[EXERCISE AIM]
Would you transcribe the listing that follows, character for character, and omit its images?

[Scenes as source code]
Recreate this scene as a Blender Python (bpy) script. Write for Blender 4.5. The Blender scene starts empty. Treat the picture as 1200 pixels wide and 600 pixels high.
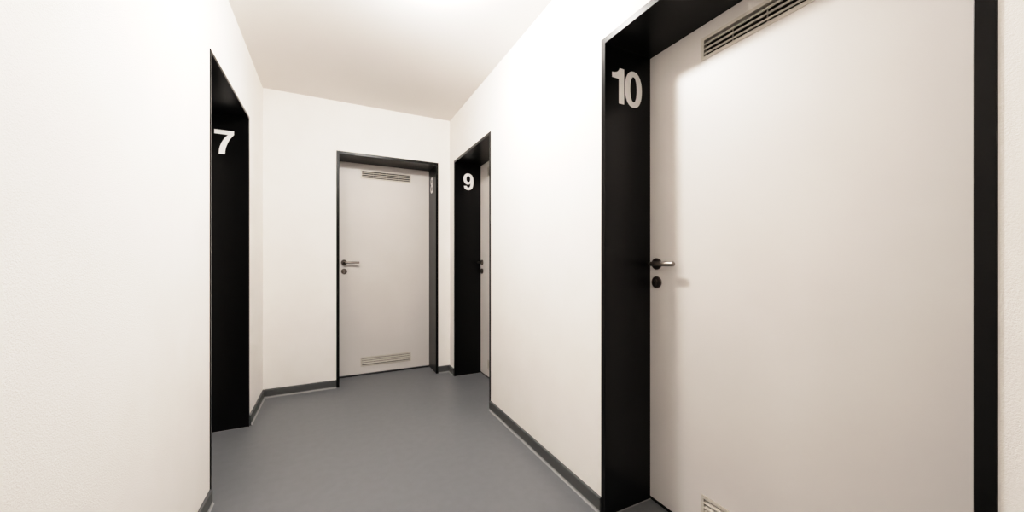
import bpy, bmesh, math
from mathutils import Vector, Matrix
from mathutils.geometry import tessellate_polygon

S = bpy.context.scene
COL = S.collection
PI = math.pi

# ------------------------------------------------------------------ dimensions (metres)
XL, XR, YB, YN, H = -0.4916, 1.0572, 3.4927, -2.3, 2.4961
TH = 0.36            # wall thickness
TOP = 2.0646         # outer top of the door frames
LIP = 0.023          # width of the frame edge seen on the wall
DEP = 0.262          # depth of the reveal down to the leaf

# ------------------------------------------------------------------ materials
def new_mat(name, color, rough=0.5, metal=0.0, spec=0.5):
    m = bpy.data.materials.new(name); m.use_nodes = True
    b = m.node_tree.nodes['Principled BSDF']
    b.inputs['Base Color'].default_value = (*color, 1)
    b.inputs['Roughness'].default_value = rough
    b.inputs['Metallic'].default_value = metal
    b.inputs['Specular IOR Level'].default_value = spec
    return m, m.node_tree, b

def add_noise_bump(nt, b, layers, strength=0.3, dist=0.002):
    tc = nt.nodes.new('ShaderNodeTexCoord')
    acc = None
    for scale, amt, detail in layers:
        n = nt.nodes.new('ShaderNodeTexNoise')
        n.inputs['Scale'].default_value = scale
        n.inputs['Detail'].default_value = detail
        nt.links.new(tc.outputs['Object'], n.inputs['Vector'])
        mu = nt.nodes.new('ShaderNodeMath'); mu.operation = 'MULTIPLY'
        mu.inputs[1].default_value = amt
        nt.links.new(n.outputs['Fac'], mu.inputs[0])
        if acc is None: acc = mu
        else:
            ad = nt.nodes.new('ShaderNodeMath'); ad.operation = 'ADD'
            nt.links.new(acc.outputs[0], ad.inputs[0]); nt.links.new(mu.outputs[0], ad.inputs[1]); acc = ad
    bp = nt.nodes.new('ShaderNodeBump')
    bp.inputs['Strength'].default_value = strength
    bp.inputs['Distance'].default_value = dist
    nt.links.new(acc.outputs[0], bp.inputs['Height'])
    nt.links.new(bp.outputs['Normal'], b.inputs['Normal'])

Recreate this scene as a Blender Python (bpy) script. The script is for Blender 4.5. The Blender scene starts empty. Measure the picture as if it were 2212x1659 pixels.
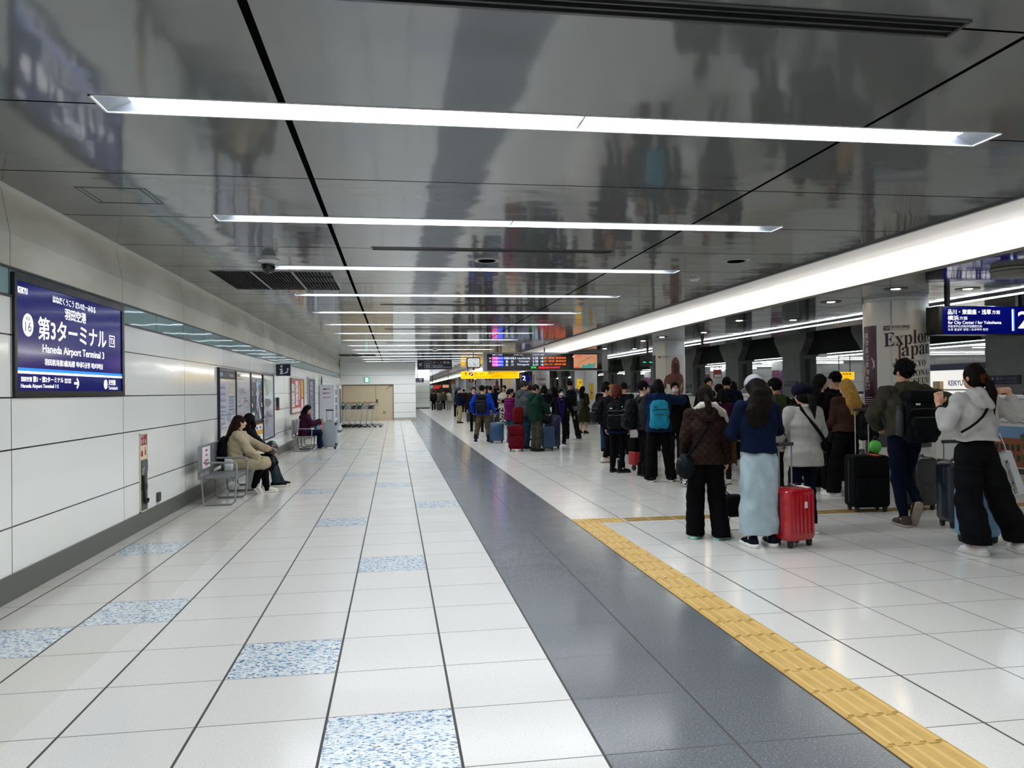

[THE OUTPUT]
Recreate this scene as a Blender Python (bpy) script. Write for Blender 4.5. The Blender scene starts empty. Treat the picture as 1200 pixels wide and 600 pixels high.
import bpy, bmesh, math
from mathutils import Vector, Matrix
from mathutils.geometry import tessellate_polygon

S = bpy.context.scene
COL = S.collection
PI = math.pi

# ------------------------------------------------------------------ dimensions (metres)
XL, XR, YB, YN, H = -0.4916, 1.0572, 3.4927, -2.3, 2.4961
TH = 0.36            # wall thickness
TOP = 2.0646         # outer top of the door frames
LIP = 0.023          # width of the frame edge seen on the wall
DEP = 0.262          # depth of the reveal down to the leaf

# ------------------------------------------------------------------ materials
def new_mat(name, color, rough=0.5, metal=0.0, spec=0.5):
    m = bpy.data.materials.new(name); m.use_nodes = True
    b = m.node_tree.nodes['Principled BSDF']
    b.inputs['Base Color'].default_value = (*color, 1)
    b.inputs['Roughness'].default_value = rough
    b.inputs['Metallic'].default_value = metal
    b.inputs['Specular IOR Level'].default_value = spec
    return m, m.node_tree, b

def add_noise_bump(nt, b, layers, strength=0.3, dist=0.002):
    tc = nt.nodes.new('ShaderNodeTexCoord')
    acc = None
    for scale, amt, detail in layers:
        n = nt.nodes.new('ShaderNodeTexNoise')
        n.inputs['Scale'].default_value = scale
        n.inputs['Detail'].default_value = detail
        nt.links.new(tc.outputs['Object'], n.inputs['Vector'])
        mu = nt.nodes.new('ShaderNodeMath'); mu.operation = 'MULTIPLY'
        mu.inputs[1].default_value = amt
        nt.links.new(n.outputs['Fac'], mu.inputs[0])
        if acc is None: acc = mu
        else:
            ad = nt.nodes.new('ShaderNodeMath'); ad.operation = 'ADD'
            nt.links.new(acc.outputs[0], ad.inputs[0]); nt.links.new(mu.outputs[0], ad.inputs[1]); acc = ad
    bp = nt.nodes.new('ShaderNodeBump')
    bp.inputs['Strength'].default_value = strength
    bp.inputs['Distance'].default_value = dist
    nt.links.new(acc.outputs[0], bp.inputs['Height'])
    nt.links.new(bp.outputs['Normal'], b.inputs['Normal'])

Recreate this scene as a Blender Python (bpy) script. The script is for Blender 4.5. The Blender scene starts empty. Measure the picture as if it were 2212x1659 pixels.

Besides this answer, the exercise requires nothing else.